YOUR GOAL:
Leave out the pictures and repeat the data exactly.

SUPPLIED INFORMATION:
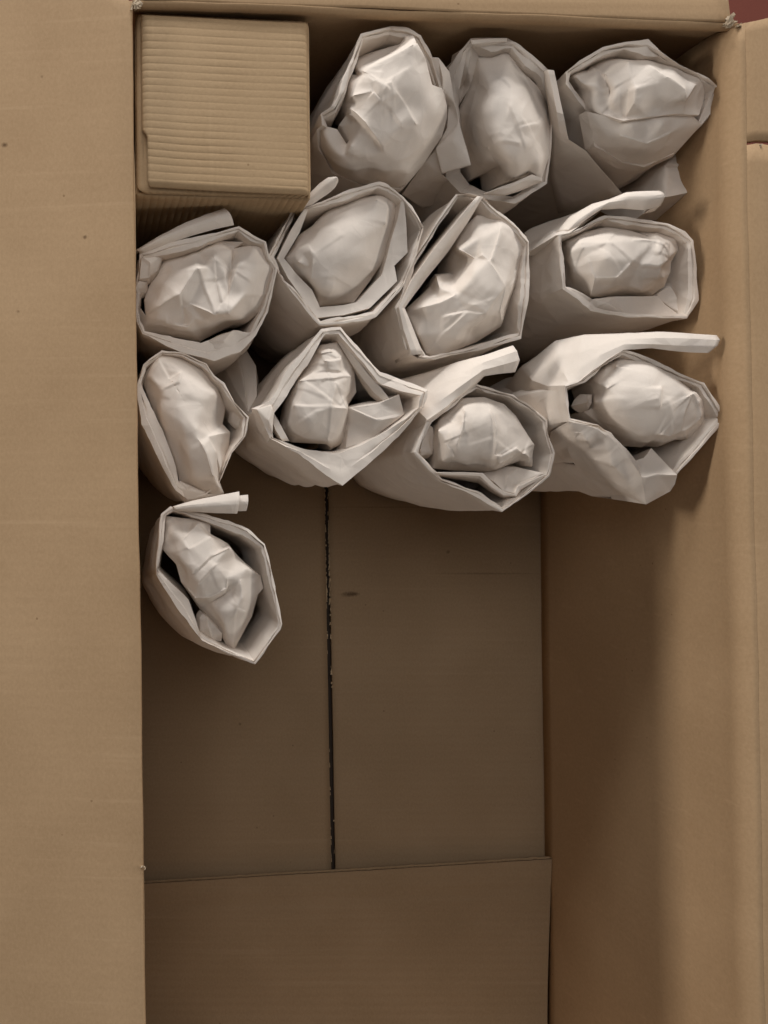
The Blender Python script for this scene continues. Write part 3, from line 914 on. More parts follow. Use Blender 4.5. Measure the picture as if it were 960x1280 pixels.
# --- D
B = (150, 230, 0)
r_ = parcel(B, (430, 540), 'paper parcel directly below the corrugated box, touching the left flap')
tube(B, [(100, 350, 18.8), (230, 303, 19), (380, 262, 19.2), (500, 238, 19.2), (594, 216, 19.2), (660, 252, 19), (727, 290, 19), (746, 370, 18.8), (784, 425, 18.7), (768, 520, 18.6),
         (740, 640, 18.2), (678, 755, 18), (600, 834, 17.8), (470, 884, 18), (300, 835, 18.1), (112, 748, 18.2), (85, 690, 18.2), (80, 600, 18.5), (82, 500, 18.6), (95, 420, 18.7)],
     [(125, 364), (240, 350), (370, 325), (480, 275), (594, 230), (650, 285), (715, 302), (734, 372), (770, 428), (746, 530), (705, 640), (655, 747), (566, 732), (405, 797), (270, 768), (122, 738), (97, 680), (92, 600), (98, 500), (110, 420)],
     r_, seed=41, lip_dz=-0.15)
patch(B, 'crumpled_paper',
      [(215, 365, 17.8), (370, 330, 18.3), (480, 285, 18.5), (620, 290, 18.6), (572, 322, 18.2), (690, 298, 18.6), (728, 300, 18.5), (735, 370, 18.5), (777, 425, 18.4), (742, 560, 18),
       (700, 640, 17.5), (640, 690, 17), (565, 705, 16.5), (430, 770, 16), (400, 790, 15.8), (250, 760, 16.5), (110, 735, 17), (95, 680, 17.3), (85, 595, 17.8), (128, 657, 18.1), (120, 580, 17.9), (150, 500, 17.8), (185, 440, 17.8)],
      [(385, 420, 20.4), (300, 550, 20.0), (470, 362, 20.0), (480, 490, 19.3), (475, 655, 19.7), (410, 500, 19.6), (398, 445, 20.2), (350, 600, 19.3), (330, 720, 18),
       (555, 430, 19.0), (550, 330, 18.8), (540, 650, 19.8), (540, 560, 19.1), (600, 400, 20), (690, 400, 19.5), (620, 560, 19.3), (312, 620, 18.9), (320, 700, 17.7), (220, 500, 19), (200, 610, 18.8),
       (280, 440, 19.3), (430, 690, 18.2), (250, 700, 17.7), (520, 440, 19.8), (570, 460, 19.9), (440, 420, 19.6), (660, 350, 19.2), (180, 680, 17.8), (370, 690, 18.4), (660, 480, 19.6), (505, 600, 19.4)],
      [[(385, 420), (300, 550), (312, 620), (320, 700)], [(300, 550), (200, 610), (128, 657)], [(385, 420), (398, 445), (410, 500), (475, 655)], [(470, 362), (480, 490)], [(550, 330), (555, 430), (540, 560), (540, 650)],
       [(572, 322), (555, 430)], [(540, 650), (620, 560), (742, 560)], [(475, 655), (505, 600), (480, 490)], [(312, 620), (350, 600), (475, 655)]],
      r_, seed=42, sm_k=2.2, pleats=5, amp=0.0006, smooth=7)
roll(B, [(75, 335, 18.7), (200, 260, 18.9), (330, 195, 19.1), (440, 150, 19.2), (522, 122, 19.3)], [(100, 352, 18.7), (230, 300, 19), (360, 258, 19.2), (480, 226, 19.3), (570, 206, 19.3)], r_, seed=43, fat=0.007)
patch(B, 'inner_wrap', [(108, 370, 19.1), (215, 358, 18.4), (185, 440, 18.2), (145, 468, 18.5), (98, 474, 18.9)], [(150, 400, 19)], [[(108, 370), (150, 400), (145, 468)]], r_, seed=44, skirt=0.01, smooth=3)
patch(B, 'folded_lip', [(405, 797, 17.7), (500, 757, 18), (570, 733, 18), (655, 746, 17.9), (600, 832, 17.7), (470, 838, 17.9)], [(520, 790, 18.1)], [[(405, 797), (520, 790), (570, 733)]], r_, seed=45, skirt=0.006, smooth=3)
patch(B, 'inner_fold', [(95, 485, 18.7), (135, 492, 18.1), (132, 530, 17.9), (90, 556, 18.4), (76, 522, 18.7)], [(105, 520, 18.6)], [], r_, seed=46, skirt=0.008, smooth=3)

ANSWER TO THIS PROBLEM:
The Blender Python script for this scene continues. Write part 3, from line 914 on. More parts follow. Use Blender 4.5. Measure the picture as if it were 960x1280 pixels.
# --- D
B = (150, 230, 0)
r_ = parcel(B, (430, 540), 'paper parcel directly below the corrugated box, touching the left flap')
tube(B, [(100, 350, 18.8), (230, 303, 19), (380, 262, 19.2), (500, 238, 19.2), (594, 216, 19.2), (660, 252, 19), (727, 290, 19), (746, 370, 18.8), (784, 425, 18.7), (768, 520, 18.6),
         (740, 640, 18.2), (678, 755, 18), (600, 834, 17.8), (470, 884, 18), (300, 835, 18.1), (112, 748, 18.2), (85, 690, 18.2), (80, 600, 18.5), (82, 500, 18.6), (95, 420, 18.7)],
     [(125, 364), (240, 350), (370, 325), (480, 275), (594, 230), (650, 285), (715, 302), (734, 372), (770, 428), (746, 530), (705, 640), (655, 747), (566, 732), (405, 797), (270, 768), (122, 738), (97, 680), (92, 600), (98, 500), (110, 420)],
     r_, seed=41, lip_dz=-0.15)
patch(B, 'crumpled_paper',
      [(215, 365, 17.8), (370, 330, 18.3), (480, 285, 18.5), (620, 290, 18.6), (572, 322, 18.2), (690, 298, 18.6), (728, 300, 18.5), (735, 370, 18.5), (777, 425, 18.4), (742, 560, 18),
       (700, 640, 17.5), (640, 690, 17), (565, 705, 16.5), (430, 770, 16), (400, 790, 15.8), (250, 760, 16.5), (110, 735, 17), (95, 680, 17.3), (85, 595, 17.8), (128, 657, 18.1), (120, 580, 17.9), (150, 500, 17.8), (185, 440, 17.8)],
      [(385, 420, 20.4), (300, 550, 20.0), (470, 362, 20.0), (480, 490, 19.3), (475, 655, 19.7), (410, 500, 19.6), (398, 445, 20.2), (350, 600, 19.3), (330, 720, 18),
       (555, 430, 19.0), (550, 330, 18.8), (540, 650, 19.8), (540, 560, 19.1), (600, 400, 20), (690, 400, 19.5), (620, 560, 19.3), (312, 620, 18.9), (320, 700, 17.7), (220, 500, 19), (200, 610, 18.8),
       (280, 440, 19.3), (430, 690, 18.2), (250, 700, 17.7), (520, 440, 19.8), (570, 460, 19.9), (440, 420, 19.6), (660, 350, 19.2), (180, 680, 17.8), (370, 690, 18.4), (660, 480, 19.6), (505, 600, 19.4)],
      [[(385, 420), (300, 550), (312, 620), (320, 700)], [(300, 550), (200, 610), (128, 657)], [(385, 420), (398, 445), (410, 500), (475, 655)], [(470, 362), (480, 490)], [(550, 330), (555, 430), (540, 560), (540, 650)],
       [(572, 322), (555, 430)], [(540, 650), (620, 560), (742, 560)], [(475, 655), (505, 600), (480, 490)], [(312, 620), (350, 600), (475, 655)]],
      r_, seed=42, sm_k=2.2, pleats=5, amp=0.0006, smooth=7)
roll(B, [(75, 335, 18.7), (200, 260, 18.9), (330, 195, 19.1), (440, 150, 19.2), (522, 122, 19.3)], [(100, 352, 18.7), (230, 300, 19), (360, 258, 19.2), (480, 226, 19.3), (570, 206, 19.3)], r_, seed=43, fat=0.007)
patch(B, 'inner_wrap', [(108, 370, 19.1), (215, 358, 18.4), (185, 440, 18.2), (145, 468, 18.5), (98, 474, 18.9)], [(150, 400, 19)], [[(108, 370), (150, 400), (145, 468)]], r_, seed=44, skirt=0.01, smooth=3)
patch(B, 'folded_lip', [(405, 797, 17.7), (500, 757, 18), (570, 733, 18), (655, 746, 17.9), (600, 832, 17.7), (470, 838, 17.9)], [(520, 790, 18.1)], [[(405, 797), (520, 790), (570, 733)]], r_, seed=45, skirt=0.006, smooth=3)
patch(B, 'inner_fold', [(95, 485, 18.7), (135, 492, 18.1), (132, 530, 17.9), (90, 556, 18.4), (76, 522, 18.7)], [(105, 520, 18.6)], [], r_, seed=46, skirt=0.008, smooth=3)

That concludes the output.